Everyone was very supportive. I am a member of South Asian Women in Media (SAWM) and they even helped me financially. Not just from the media, people from across the board were very supportive except my own community who thinks I am pro-non-tribals and against my own people. So, the trolling still continues even after the Supreme Court pronounced the verdict in my favour. People in Meghalaya accuse me of not taking up the cause of my own people. Some of the trolls are very vicious. But I have taken it all in my stride because I have been writing on the issue for a long time. From 1987 to this date, I have been pleading that non-tribals are a minority in Meghalaya and it is our (tribal community’s) duty to stand for them. We should remember, every person is a majority at someplace and a minority at another place.

Q) India’s rank in the World Press Freedom Index has taken a hit in recent times. What do you think is the future of freedom of speech in India?

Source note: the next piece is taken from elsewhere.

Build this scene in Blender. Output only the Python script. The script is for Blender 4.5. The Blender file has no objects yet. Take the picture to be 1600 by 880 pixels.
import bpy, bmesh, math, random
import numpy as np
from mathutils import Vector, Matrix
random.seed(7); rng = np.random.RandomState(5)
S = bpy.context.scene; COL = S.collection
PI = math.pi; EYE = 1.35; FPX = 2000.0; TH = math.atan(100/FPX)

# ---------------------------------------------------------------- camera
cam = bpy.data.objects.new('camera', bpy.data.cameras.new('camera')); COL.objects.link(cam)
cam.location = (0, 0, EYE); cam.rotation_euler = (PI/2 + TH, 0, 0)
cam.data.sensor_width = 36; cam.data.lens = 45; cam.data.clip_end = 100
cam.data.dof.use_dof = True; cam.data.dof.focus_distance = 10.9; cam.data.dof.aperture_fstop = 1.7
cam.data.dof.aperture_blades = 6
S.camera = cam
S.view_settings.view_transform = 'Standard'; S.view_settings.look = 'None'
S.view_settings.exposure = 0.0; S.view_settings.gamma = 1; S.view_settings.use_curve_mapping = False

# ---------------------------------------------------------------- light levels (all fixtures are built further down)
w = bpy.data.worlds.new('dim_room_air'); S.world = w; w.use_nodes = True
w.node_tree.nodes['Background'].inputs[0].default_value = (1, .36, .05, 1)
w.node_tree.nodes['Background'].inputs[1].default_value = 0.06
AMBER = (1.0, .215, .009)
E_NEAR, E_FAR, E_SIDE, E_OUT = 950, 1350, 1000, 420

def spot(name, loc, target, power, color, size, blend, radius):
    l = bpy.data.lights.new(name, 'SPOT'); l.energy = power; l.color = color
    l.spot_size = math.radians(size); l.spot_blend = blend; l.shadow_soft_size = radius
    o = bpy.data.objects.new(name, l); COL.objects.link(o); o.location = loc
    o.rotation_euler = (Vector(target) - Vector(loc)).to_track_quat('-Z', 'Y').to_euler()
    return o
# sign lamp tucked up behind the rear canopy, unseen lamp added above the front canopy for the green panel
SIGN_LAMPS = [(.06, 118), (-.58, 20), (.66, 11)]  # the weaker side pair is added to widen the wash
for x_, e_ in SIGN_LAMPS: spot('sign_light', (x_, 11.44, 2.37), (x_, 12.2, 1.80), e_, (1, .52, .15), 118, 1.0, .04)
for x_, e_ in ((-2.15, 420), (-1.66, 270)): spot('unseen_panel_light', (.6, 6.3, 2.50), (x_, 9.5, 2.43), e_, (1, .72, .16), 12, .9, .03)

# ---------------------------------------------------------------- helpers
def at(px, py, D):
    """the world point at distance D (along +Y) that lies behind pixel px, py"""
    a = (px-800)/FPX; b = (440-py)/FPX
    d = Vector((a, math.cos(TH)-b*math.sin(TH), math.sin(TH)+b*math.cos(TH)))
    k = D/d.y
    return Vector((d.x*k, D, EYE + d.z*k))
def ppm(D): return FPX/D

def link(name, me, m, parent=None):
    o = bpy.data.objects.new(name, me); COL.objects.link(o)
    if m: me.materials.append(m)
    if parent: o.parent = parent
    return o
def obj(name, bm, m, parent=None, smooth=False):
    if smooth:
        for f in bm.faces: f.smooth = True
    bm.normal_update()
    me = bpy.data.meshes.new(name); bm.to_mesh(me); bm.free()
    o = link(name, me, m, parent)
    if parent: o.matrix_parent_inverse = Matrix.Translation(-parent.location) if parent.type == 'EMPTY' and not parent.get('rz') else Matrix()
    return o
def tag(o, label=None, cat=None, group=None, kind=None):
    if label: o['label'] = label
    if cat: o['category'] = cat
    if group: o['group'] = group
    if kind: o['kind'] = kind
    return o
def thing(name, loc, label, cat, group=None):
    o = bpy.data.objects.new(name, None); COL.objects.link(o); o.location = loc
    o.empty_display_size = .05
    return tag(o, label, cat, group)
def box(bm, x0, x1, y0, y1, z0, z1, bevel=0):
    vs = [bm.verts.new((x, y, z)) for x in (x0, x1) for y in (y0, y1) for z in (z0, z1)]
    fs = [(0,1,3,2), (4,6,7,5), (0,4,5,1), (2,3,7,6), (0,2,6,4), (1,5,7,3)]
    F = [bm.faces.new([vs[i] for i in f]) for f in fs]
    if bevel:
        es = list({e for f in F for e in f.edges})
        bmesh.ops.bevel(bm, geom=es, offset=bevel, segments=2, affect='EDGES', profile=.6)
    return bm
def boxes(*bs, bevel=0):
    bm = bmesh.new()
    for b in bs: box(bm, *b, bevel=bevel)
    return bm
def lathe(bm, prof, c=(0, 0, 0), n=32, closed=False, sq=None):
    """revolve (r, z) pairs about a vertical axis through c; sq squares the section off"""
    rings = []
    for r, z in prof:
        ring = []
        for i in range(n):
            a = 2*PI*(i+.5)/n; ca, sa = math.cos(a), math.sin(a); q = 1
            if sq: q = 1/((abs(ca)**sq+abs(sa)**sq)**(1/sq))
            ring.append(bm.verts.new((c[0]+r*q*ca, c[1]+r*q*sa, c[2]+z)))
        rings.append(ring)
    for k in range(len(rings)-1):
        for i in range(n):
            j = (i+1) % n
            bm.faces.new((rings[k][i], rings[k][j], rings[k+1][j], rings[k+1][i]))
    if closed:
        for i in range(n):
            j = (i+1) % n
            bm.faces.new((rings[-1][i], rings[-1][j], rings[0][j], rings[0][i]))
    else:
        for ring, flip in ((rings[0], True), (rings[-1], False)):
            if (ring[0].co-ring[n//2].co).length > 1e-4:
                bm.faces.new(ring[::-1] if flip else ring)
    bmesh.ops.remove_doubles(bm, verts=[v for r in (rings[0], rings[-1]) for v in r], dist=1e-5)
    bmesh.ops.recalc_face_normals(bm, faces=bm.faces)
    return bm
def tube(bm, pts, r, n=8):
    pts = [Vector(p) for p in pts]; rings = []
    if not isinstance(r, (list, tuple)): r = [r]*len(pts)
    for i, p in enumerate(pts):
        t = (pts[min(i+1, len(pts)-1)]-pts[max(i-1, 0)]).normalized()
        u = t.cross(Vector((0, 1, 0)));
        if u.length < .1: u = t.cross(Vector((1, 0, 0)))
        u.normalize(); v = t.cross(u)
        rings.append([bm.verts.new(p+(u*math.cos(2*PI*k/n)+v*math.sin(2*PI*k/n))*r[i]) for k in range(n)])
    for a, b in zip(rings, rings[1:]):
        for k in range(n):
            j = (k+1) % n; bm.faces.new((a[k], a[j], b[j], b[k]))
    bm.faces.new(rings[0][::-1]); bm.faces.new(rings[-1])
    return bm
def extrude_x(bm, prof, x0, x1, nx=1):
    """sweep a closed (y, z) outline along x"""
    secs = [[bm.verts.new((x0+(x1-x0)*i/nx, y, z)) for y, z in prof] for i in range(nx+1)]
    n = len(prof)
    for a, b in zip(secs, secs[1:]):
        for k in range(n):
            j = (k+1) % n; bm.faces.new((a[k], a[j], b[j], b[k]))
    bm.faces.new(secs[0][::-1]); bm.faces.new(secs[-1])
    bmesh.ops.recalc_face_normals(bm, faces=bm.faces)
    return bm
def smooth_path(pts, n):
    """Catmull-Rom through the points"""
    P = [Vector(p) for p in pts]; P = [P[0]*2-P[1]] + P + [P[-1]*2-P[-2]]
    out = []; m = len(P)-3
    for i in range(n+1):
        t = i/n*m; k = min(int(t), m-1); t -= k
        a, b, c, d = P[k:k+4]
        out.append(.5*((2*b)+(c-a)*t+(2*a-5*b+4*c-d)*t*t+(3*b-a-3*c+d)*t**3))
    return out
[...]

At the moment, we are not really free to speak our minds because today people are getting booked for sedition and being termed as anti-national even over very flimsy reasons. How can this go on? The judgement in my case reads, “Disapprobation of governmental inaction cannot be branded as an attempt to promote hatred between different communities. Free speech of the citizens of this country cannot be stifled by implicating them in criminal cases unless such speech has the tendency to affect public order”. In a democracy, if the citizens don’t critique the ruling government then what do they do? How can citizens stay quiet when things go wrong?

In a democracy, if citizens will not speak up then we will not get what we are entitled to. When you ask people to write about the fault lines or ask them why don’t they start a people’s movement you will see that nobody wants to do that. Everyone wants to play safe. I don’t think one can have a democracy if they are playing safe all the time.

Q) Working as a journalist is becoming increasingly difficult in India. Do you think there are some initiatives that can be taken by the journalist fraternity?

The problem is that we are so divided as a fraternity today. Look at those who have become trumpet blowers and apologists for the government. Are they doing journalism? They are already on the side of the government. Now, what kind of journalism is that? The media can never be with the ruling party. So, they are not doing journalism but are still calling themselves journalists.

As far as the rest of the fraternity is concerned, I think we need to be together. There are so many people across the board who believe in free speech, who believe in rule of law, who believe that criticism of the government is an integral part of a democracy. All those who share the same belief should come together and fight a united battle.

I have been calling on the need to approach the Supreme Court and seek revocation of the law against criminal defamation. It is meant to curb our right to free speech and it has been scrapped in many other countries. So, why do we still have this colonial law in India?

Q) After your resignation from the Editors Guild of India, has there been any communication from any of the members?

Some members communicated to me and asked me to withdraw my resignation but I feel that there are other groups I can be a part of, groups that do what they are supposed to. It becomes difficult to be a part of a group that cannot take a strong stance on matters because some members have a right-wing leaning.